WHAT YOU HAVE TO DO ▸
Output the full listing below exactly as it reads, and skip anything that is a picture.

SOURCE DATA ▸
#####
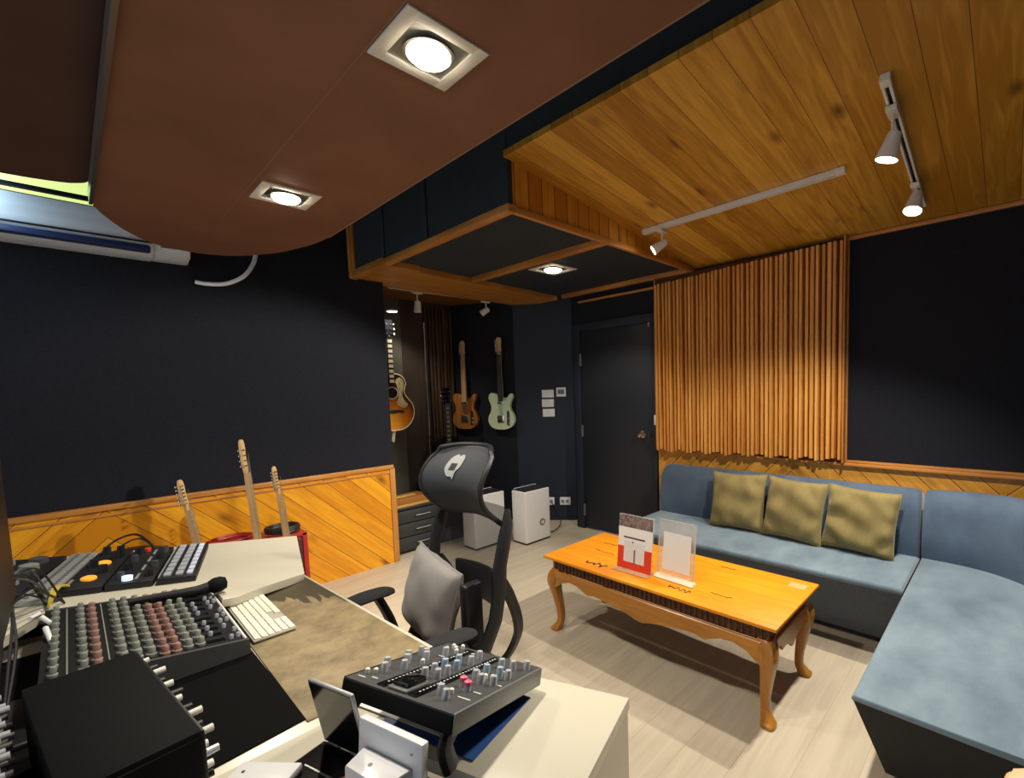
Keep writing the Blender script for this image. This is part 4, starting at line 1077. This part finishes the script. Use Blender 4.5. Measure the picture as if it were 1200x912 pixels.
for y, m_, r_ in rows:
    for i in range(10):
        x = .03+i*.0525+(.012 if m_ == 'knob_red' else 0)
        k = MB().lathe([(r_, 0), (r_*1.02, .006), (r_*.72, .008), (r_*.66, .021), (r_*.5, .023)], 12, Matrix.Translation((x, y, cz(y))) @ ROT).build('knob', m_, t)
        k['label'] = 'dusty red knob' if m_ == 'knob_red' else 'grey knob'
sm = MB(); sf = MB()
for i in range(11):
    x = .022+i*.0475
    for j, y in enumerate((-.018, -.034, -.070)):
        if (i*3+j*5) % 4 == 0: continue
        sm.lathe([(.0058, 0), (.0058, .009), (.004, .012)], 8, Matrix.Translation((x+.006*(j % 2), y, cz(y))) @ ROT)
    for y0, y1 in ((-.085, -.045),):
        sf.add([(x-.012, y0, cz(y0)+.0006), (x+.010, y0, cz(y0)+.0006), (x+.010, y1, cz(y1)+.0006), (x-.012, y1, cz(y1)+.0006)], [(0, 1, 2, 3)])
o = sm.build('small_buttons', 'pad_grey', t); o['kind'] = 'stuff'
o = sf.build('fader_slots', 'black_gloss', t); o['kind'] = 'stuff'

# microphone lying between wing and console
t = thing('microphone', 'black handheld microphone lying at the corner of the mixing console', 'microphone', (-1.98, .268, .822))
MB().tube([(-.008, .0, .0), (-.01, -.03, -.002), (-.03, -.16, .008), (-.034, -.185, .009)], [.019, .017, .011, .010], 12).build('body', 'black_soft', t)
MB().lathe([(.002, -.026), (.018, -.022), (.025, -.008), (.025, .010), (.018, .024), (.004, .028)], 18, Matrix.Translation((-.005, .022, .003)) @ Matrix.Rotation(PI/2, 4, 'X')).build('grille', 'black', t)

# keyboard, desk mat, black pad
t = thing('keyboard', 'slim cream computer keyboard lying on the tan desk mat', 'keyboard', (-1.83, .355, .747))
MB().box((-.226, -.054, 0), (.226, .054, .008), .003).build('case', 'key_gap', t)
for j in range(6):
    y = -.050+j*.0172; kb = MB(); x = -.222
    n_ = 18
    for i in range(n_):
        if j >= 4 and 12 <= i <= 13 or j == 4 and i == 11: x += .0247; continue
        kb.box((x+.0008, y+.0008, .008), (x+.0241, y+.0160, .0115), .0012, 1); x += .0247
    kb.build('key_row', 'key', t)
t = thing('desk_mat', 'tan desk mat with dark feathery print, under the keyboard', 'desk mat', (-1.6, .45, .740))
MB().prism([(-.475, .115), (-.475, -.155), (.47, -.155), (.475, .155), (.40, .165)], 0, .004, .0015).build('mat', 'mat', t)
t_ = MB().prism([(-2.05, -.2), (-1.125, -.2), (-1.125, .112), (-1.143, .297), (-2.05, .285)], .740, .7435, .001)
tag(t_.build('black_pad', 'mat_black'), 'plain black desk pad between rack box and tan mat', 'desk pad')

# black rack box with knobs along its user side, and a second one behind it
def rackbox(label, c, rz, w, d, h, knobs, km, ext=0.):
    t = thing('rack_box', label, 'rack unit', c, rz, 'black rack boxes on the desk')
    MB().box((-w/2, -d, .012), (w/2, 0, h), .004).build('case', 'black', t)
    MB().box((-w/2+.003, -.001, .014), (w/2-.003, .004, h-.003), .001).build('front_panel', 'black_soft', t)
    for sx in (-1, 1):
        for y in (-d+.03, -.03): MB().cyl((sx*(w/2-.04), y, 0), (sx*(w/2-.04), y, .013), .012).build('foot', 'rubber', t)
    MB().box((-w/2-.001, -d+.01, h-.012), (w/2+.001, -.004, h-.009)).build('lid_seam', 'black_gloss', t)
    r_ = random.Random(4)
    for i in range(knobs):
        x = -w/2+.03+i*(w-.06)/(knobs-1)
        for j, z in enumerate((h-.020, h-.060, h-.1)):
            if z < .03: continue
            L = .014+.005*((i+j) % 3)+ext
            MB().cyl((x, .003, z-.006*(i % 2)), (x, .003+L, z-.006*(i % 2)), (.0075 if (i+j) % 2 else .006), .0062, n=12).build('knob', km[(i*2+j) % len(km)], t)
    return t
rackbox('big black rack box with white and black knobs along its side, nearest the camera', (-1.215, .083, .743), R(6.6), .443, .158, .157, 11, ['knob_white', 'knob_silver', 'black_soft', 'knob_white'])
rackbox('second black rack box behind the big one, with a column of silver knobs', (-1.225, -.146, .743), R(3), .46, .22, .168, 14, ['knob_silver', 'steel'], .016)

# monitor
t = thing('computer_monitor', 'dark computer monitor seen edge on beside the mixing console', 'monitor', (-1.62, -.16, .742))
MB().box((-.335, -.0, .20), (.335, .034, .575), .006).build('housing', 'black_soft', t)
MB().box((-.328, .033, .212), (.328, .0365, .568), .001).build('screen', 'screen', t)
MB().box((-.04, -.05, .05), (.04, .0, .40), .008).build('stand_column', 'black_soft', t)
MB().box((-.12, -.10, 0), (.12, .06, .012), .004).build('foot', 'black_soft', t)

# cable bundles on the desk
t = thing('cable_bundle', 'bundle of thin black cables with white plugs arching over the desk end', 'cables', (-2.0, -.10, .742))
r_ = random.Random(11)
for i in range(9):
    a = r_.uniform(-.02, .02)
    p = [(-.22+r_.uniform(-.05, .05), .03+a, .09), (-.12+.03*i/9, -.01+a, .19+r_.uniform(-.03, .05)), (.04, -.05+a, .21+r_.uniform(-.05, .05)), (.20, -.055+a*1.5, .12+r_.uniform(-.03, .05)), (.38+r_.uniform(-.05, .05), -.06+a, .02)]
    MB().tube(p, .0028, 6, smooth=6).build('cable', 'cable' if i % 5 else 'cable_grey', t)
for p0, p1 in (((.0, .01, .115), (.03, .03, .095)), ((.12, .02, .12), (.17, .028, .098)), ((-.02, .005, .12), (.02, -.01, .125))):
    MB().cyl(p0, p1, .006, .005, n=10).build('white_plug', 'white_gloss', t)
for i in range(2):
    MB().tube([(-.30+.02*i, .06, .11), (-.22, .03+.01*i, .13), (-.14, .02, .10)], .004, 6, smooth=5).build('yellow_cable', 'cable_yellow', t)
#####
EXERCISE OUTPUT ▸
Keep writing the Blender script for this image. This is part 4, starting at line 1077. This part finishes the script. Use Blender 4.5. Measure the picture as if it were 1200x912 pixels.
for y, m_, r_ in rows:
    for i in range(10):
        x = .03+i*.0525+(.012 if m_ == 'knob_red' else 0)
        k = MB().lathe([(r_, 0), (r_*1.02, .006), (r_*.72, .008), (r_*.66, .021), (r_*.5, .023)], 12, Matrix.Translation((x, y, cz(y))) @ ROT).build('knob', m_, t)
        k['label'] = 'dusty red knob' if m_ == 'knob_red' else 'grey knob'
sm = MB(); sf = MB()
for i in range(11):
    x = .022+i*.0475
    for j, y in enumerate((-.018, -.034, -.070)):
        if (i*3+j*5) % 4 == 0: continue
        sm.lathe([(.0058, 0), (.0058, .009), (.004, .012)], 8, Matrix.Translation((x+.006*(j % 2), y, cz(y))) @ ROT)
    for y0, y1 in ((-.085, -.045),):
        sf.add([(x-.012, y0, cz(y0)+.0006), (x+.010, y0, cz(y0)+.0006), (x+.010, y1, cz(y1)+.0006), (x-.012, y1, cz(y1)+.0006)], [(0, 1, 2, 3)])
o = sm.build('small_buttons', 'pad_grey', t); o['kind'] = 'stuff'
o = sf.build('fader_slots', 'black_gloss', t); o['kind'] = 'stuff'

# microphone lying between wing and console
t = thing('microphone', 'black handheld microphone lying at the corner of the mixing console', 'microphone', (-1.98, .268, .822))
MB().tube([(-.008, .0, .0), (-.01, -.03, -.002), (-.03, -.16, .008), (-.034, -.185, .009)], [.019, .017, .011, .010], 12).build('body', 'black_soft', t)
MB().lathe([(.002, -.026), (.018, -.022), (.025, -.008), (.025, .010), (.018, .024), (.004, .028)], 18, Matrix.Translation((-.005, .022, .003)) @ Matrix.Rotation(PI/2, 4, 'X')).build('grille', 'black', t)

# keyboard, desk mat, black pad
t = thing('keyboard', 'slim cream computer keyboard lying on the tan desk mat', 'keyboard', (-1.83, .355, .747))
MB().box((-.226, -.054, 0), (.226, .054, .008), .003).build('case', 'key_gap', t)
for j in range(6):
    y = -.050+j*.0172; kb = MB(); x = -.222
    n_ = 18
    for i in range(n_):
        if j >= 4 and 12 <= i <= 13 or j == 4 and i == 11: x += .0247; continue
        kb.box((x+.0008, y+.0008, .008), (x+.0241, y+.0160, .0115), .0012, 1); x += .0247
    kb.build('key_row', 'key', t)
t = thing('desk_mat', 'tan desk mat with dark feathery print, under the keyboard', 'desk mat', (-1.6, .45, .740))
MB().prism([(-.475, .115), (-.475, -.155), (.47, -.155), (.475, .155), (.40, .165)], 0, .004, .0015).build('mat', 'mat', t)
t_ = MB().prism([(-2.05, -.2), (-1.125, -.2), (-1.125, .112), (-1.143, .297), (-2.05, .285)], .740, .7435, .001)
tag(t_.build('black_pad', 'mat_black'), 'plain black desk pad between rack box and tan mat', 'desk pad')

# black rack box with knobs along its user side, and a second one behind it
def rackbox(label, c, rz, w, d, h, knobs, km, ext=0.):
    t = thing('rack_box', label, 'rack unit', c, rz, 'black rack boxes on the desk')
    MB().box((-w/2, -d, .012), (w/2, 0, h), .004).build('case', 'black', t)
    MB().box((-w/2+.003, -.001, .014), (w/2-.003, .004, h-.003), .001).build('front_panel', 'black_soft', t)
    for sx in (-1, 1):
        for y in (-d+.03, -.03): MB().cyl((sx*(w/2-.04), y, 0), (sx*(w/2-.04), y, .013), .012).build('foot', 'rubber', t)
    MB().box((-w/2-.001, -d+.01, h-.012), (w/2+.001, -.004, h-.009)).build('lid_seam', 'black_gloss', t)
    r_ = random.Random(4)
    for i in range(knobs):
        x = -w/2+.03+i*(w-.06)/(knobs-1)
        for j, z in enumerate((h-.020, h-.060, h-.1)):
            if z < .03: continue
            L = .014+.005*((i+j) % 3)+ext
            MB().cyl((x, .003, z-.006*(i % 2)), (x, .003+L, z-.006*(i % 2)), (.0075 if (i+j) % 2 else .006), .0062, n=12).build('knob', km[(i*2+j) % len(km)], t)
    return t
rackbox('big black rack box with white and black knobs along its side, nearest the camera', (-1.215, .083, .743), R(6.6), .443, .158, .157, 11, ['knob_white', 'knob_silver', 'black_soft', 'knob_white'])
rackbox('second black rack box behind the big one, with a column of silver knobs', (-1.225, -.146, .743), R(3), .46, .22, .168, 14, ['knob_silver', 'steel'], .016)

# monitor
t = thing('computer_monitor', 'dark computer monitor seen edge on beside the mixing console', 'monitor', (-1.62, -.16, .742))
MB().box((-.335, -.0, .20), (.335, .034, .575), .006).build('housing', 'black_soft', t)
MB().box((-.328, .033, .212), (.328, .0365, .568), .001).build('screen', 'screen', t)
MB().box((-.04, -.05, .05), (.04, .0, .40), .008).build('stand_column', 'black_soft', t)
MB().box((-.12, -.10, 0), (.12, .06, .012), .004).build('foot', 'black_soft', t)

# cable bundles on the desk
t = thing('cable_bundle', 'bundle of thin black cables with white plugs arching over the desk end', 'cables', (-2.0, -.10, .742))
r_ = random.Random(11)
for i in range(9):
    a = r_.uniform(-.02, .02)
    p = [(-.22+r_.uniform(-.05, .05), .03+a, .09), (-.12+.03*i/9, -.01+a, .19+r_.uniform(-.03, .05)), (.04, -.05+a, .21+r_.uniform(-.05, .05)), (.20, -.055+a*1.5, .12+r_.uniform(-.03, .05)), (.38+r_.uniform(-.05, .05), -.06+a, .02)]
    MB().tube(p, .0028, 6, smooth=6).build('cable', 'cable' if i % 5 else 'cable_grey', t)
for p0, p1 in (((.0, .01, .115), (.03, .03, .095)), ((.12, .02, .12), (.17, .028, .098)), ((-.02, .005, .12), (.02, -.01, .125))):
    MB().cyl(p0, p1, .006, .005, n=10).build('white_plug', 'white_gloss', t)
for i in range(2):
    MB().tube([(-.30+.02*i, .06, .11), (-.22, .03+.01*i, .13), (-.14, .02, .10)], .004, 6, smooth=5).build('yellow_cable', 'cable_yellow', t)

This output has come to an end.